SHE WAS Boone's girl Katy in "Animal House," and this was enough to cement her in the collective conscience of a certain kind of male. This male was 13 when the National Lampoon comedy was released, in 1978; what he has retained in his mind's eye about Karen Allen are the freckles and long brown hair and big eyes, at once inviting and a little cool.
So what happened to her? It as much to ask: What is the trajectory of a culture that has gone from Karen Allen to Jessica Alba?

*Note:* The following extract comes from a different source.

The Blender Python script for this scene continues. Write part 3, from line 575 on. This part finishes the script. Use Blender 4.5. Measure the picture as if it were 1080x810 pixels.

Hers was a naturalistic beauty that seems synonymous with the 1970s and so missing these days, in what is advertised on screen as young and beautiful. She was simultaneously materially attractive and subtext: In "Animal House," when Boone catches her post-coitus with their English professor, it made sense; a girl like that would go off with older men, abandoning the boyfriend for needing his toga.
Did she quit Hollywood or did Hollywood quit her? We mean, after 1981's "Raiders of the Lost Ark," and that nakedly classical opening salvo: "Indiana Jones. I always knew someday you'd come walking back through my door." There was, less remembered now, 1984's "Starman," in which she played another loner tough girl -- this one visited by an outer-space creature (Jeff Bridges).
But at some point she went to go knit in the Berkshire Mountains. There was also a marriage followed nine years later by divorce, and single motherhood that would, in concert with the dwindling Hollywood career and the shock of 9/11, prompt her to quit Manhattan permanently for the Berkshires.